I am happy to see both Smith and Jill Savage, in this interview with Cindy Swanson, address the financial ramifications of Mom (or Dad) staying at home. It’s no myth that some families are financially blessed in ways that others are not, through no virtue or fault of their own. Lifestyle concerns may run deep into issues of sacrifice and necessity. The decisions are often complicated.

Smith also speaks to husbands, encouraging them to support their stay-at-home wives as much as possible. Contrary to criticism garnered by the following statement in "Mommy Madness," this encouragement is much needed: “Women told me of their exhaustion and depression, and of their frustrations with the "uselessness" of their husbands.” The criticism in effect pooh-poohed the suggestion that there actually are husbands/dads out there who do not adequately support their wives. But of course there are. They may not intend to be unsupportive, but their own expectations and difficulties prevent them from doing what is needed.

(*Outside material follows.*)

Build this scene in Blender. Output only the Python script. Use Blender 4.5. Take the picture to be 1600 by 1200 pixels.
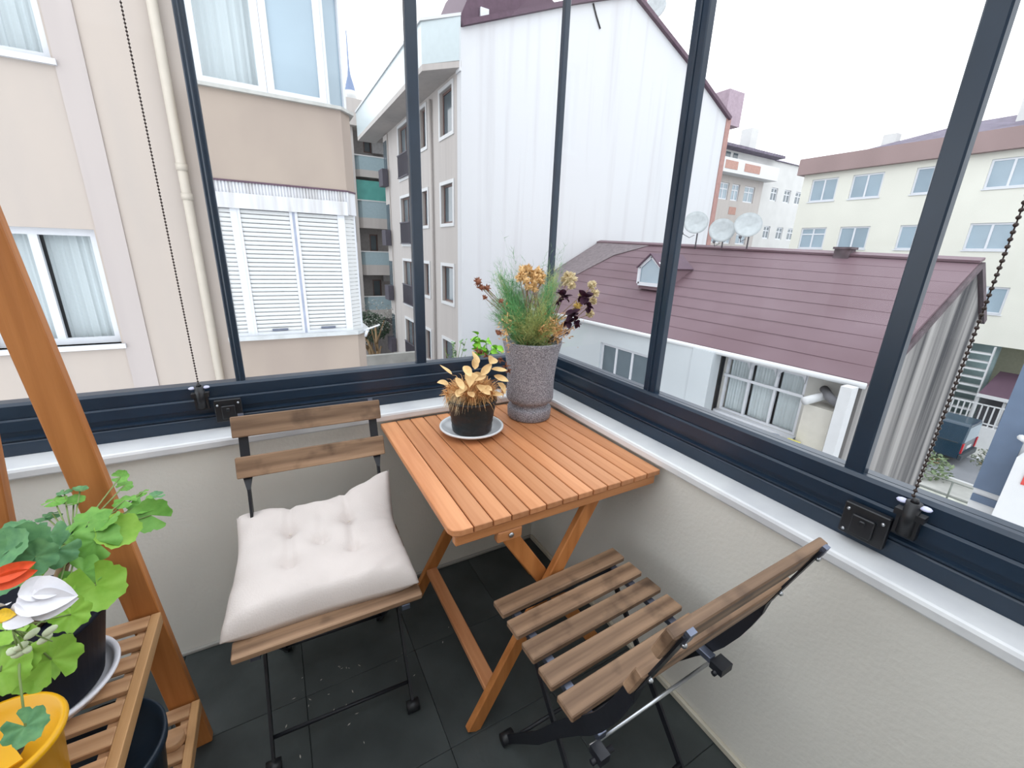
import bpy, bmesh, math, random
from mathutils import Vector, Matrix, Euler
random.seed(7)
for o in list(bpy.data.objects): bpy.data.objects.remove(o)
SC = bpy.context.scene; COL = SC.collection
V = Vector; PI = math.pi

# ------------------------------------------------------------------ camera, world, light, exposure
CAM_H = 1.29
YAW, PIT, ROL, FPX = math.radians(29.835), math.radians(17.489), math.radians(2.060), 656.63
_fw = V((math.sin(YAW)*math.cos(PIT), math.cos(YAW)*math.cos(PIT), -math.sin(PIT)))
_r0 = V((math.cos(YAW), -math.sin(YAW), 0)); _u0 = _r0.cross(_fw)
_r = _r0*math.cos(ROL) + _u0*math.sin(ROL); _u = -_r0*math.sin(ROL) + _u0*math.cos(ROL)
cd = bpy.data.cameras.new('camera'); cam = bpy.data.objects.new('camera', cd); COL.objects.link(cam)
cam.matrix_world = Matrix(((_r.x,_u.x,-_fw.x,0),(_r.y,_u.y,-_fw.y,0),(_r.z,_u.z,-_fw.z,CAM_H),(0,0,0,1)))
cd.sensor_fit = 'HORIZONTAL'; cd.sensor_width = 36; cd.lens = FPX/1600*36; cd.clip_start = .01; cd.clip_end = 300
SC.camera = cam
w = bpy.data.worlds.new('overcast_sky'); SC.world = w; w.use_nodes = True
nt = w.node_tree; nt.nodes.clear()
wo = nt.nodes.new('ShaderNodeOutputWorld'); bg = nt.nodes.new('ShaderNodeBackground')
tc = nt.nodes.new('ShaderNodeTexCoord'); nz = nt.nodes.new('ShaderNodeTexNoise'); nz.inputs['Scale'].default_value = 1.5; nz.inputs['Detail'].default_value = 3
cr = nt.nodes.new('ShaderNodeValToRGB'); cr.color_ramp.elements[0].color = (.86,.93,1,1); cr.color_ramp.elements[1].color = (.97,.985,1,1)
cr.color_ramp.elements[0].position = .3; cr.color_ramp.elements[1].position = .7
nt.links.new(tc.outputs['Generated'], nz.inputs['Vector']); nt.links.new(nz.outputs['Fac'], cr.inputs['Fac'])
nt.links.new(cr.outputs['Color'], bg.inputs['Color']); bg.inputs['Strength'].default_value = 1.55
nt.links.new(bg.outputs[0], wo.inputs[0])
SC.view_settings.view_transform = 'Standard'; SC.view_settings.look = 'None'
SC.view_settings.gamma = 1; SC.view_settings.use_curve_mapping = False; SC.view_settings.exposure = .70

def at(px, py, ax, v):
    """point of the plane (axis ax) = v that lies along the direction of pixel px, py"""
    d = _fw + _r*((px-800)/FPX) - _u*((py-600)/FPX); o = V((0,0,CAM_H))
    return o + d*((v-o[ax])/d[ax])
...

To Smith’s list of ways dads can help moms, I would add the following: a) be educated in parenting issues, b) be attentive, and c) take your wife’s requests/complaints seriously. In motherhood especially, a wife needs her husband to honor Ephesians 5:28.

Motherhood may take the can-do-type woman to depths of need she's never before experienced. This may be hard for both her and her husband to accept, let alone adjust to. But accept they must, as ought the Christian community. As ought society in general. Let us show the way!